Werner made his remarks Thursday, as the climate center issued its monthly update on the El Niño Southern Oscillation, the periodic warming of the Pacific Ocean that can bring enhanced winter rains to Southern California and the desert Southwest.

In a media teleconference, Mike Halpert, the climate center’s deputy director, said sea-surface temperatures in parts of the Pacific are already more than 2 degrees Celsius (3.6 degrees Fahrenheit) warmer than normal.

The center now predicts a 95 percent chance that El Niño will continue through the fall and winter. That typically means increased rainfall across the southern United States and drought in the western Pacific, he said.

Current readings approach those of the record El Niño of 1997-98.

“We’re now definitely in record territory,” said Mike Crimmins, of the University of Arizona’s Climate Assessment for the Southwest.

Strong El Niño events historically correlate with above-average winter rain in Arizona and have produced severe flooding, he said, but he cautioned that the history of such things is sparse.

“What we can say is that by March we should have reasonably full rain gauges everywhere.”

Ken Drozd, warning coordination meteorologist for the National Weather Service in Tucson, said El Niño has a “pretty strong correlation to having a wetter-than-average cool season. Maybe we’ll get some decent mountain snows and some valley rains and replenish some groundwater.”
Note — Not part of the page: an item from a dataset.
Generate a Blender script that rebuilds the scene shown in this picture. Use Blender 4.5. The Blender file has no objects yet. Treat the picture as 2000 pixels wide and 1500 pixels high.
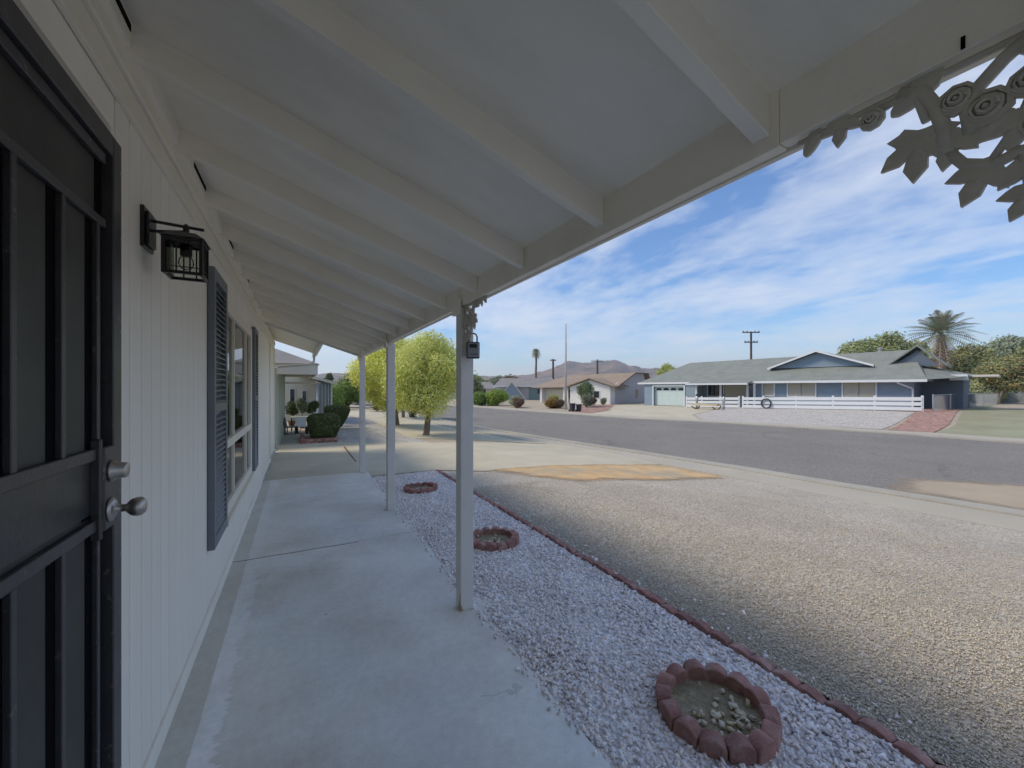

It also increases the odds for flooding events over the next month or so from tropical storms and hurricanes in the Pacific, he said. Similar conditions produced severe flooding across the state in 1983 and 1997.

“We are still watching the tropics as these systems continue to develop and see if we have a favorable pattern to capture that moisture and bring it up here.”

Even when the moisture comes, there is no guarantee of heavy rain, as the past week demonstrated, he said. “When it’s just clouded over like this, it is difficult to get the heating necessary to produce stronger storms.”

Moisture from Tropical Storm Linda produced six consecutive days of overcast skies but little rain. “We got clouded on more than anything,” Crimmins said.

On his MadWeather blog, meteorologist Bob Maddox called this week “a serious waste of an unusually moist atmosphere.”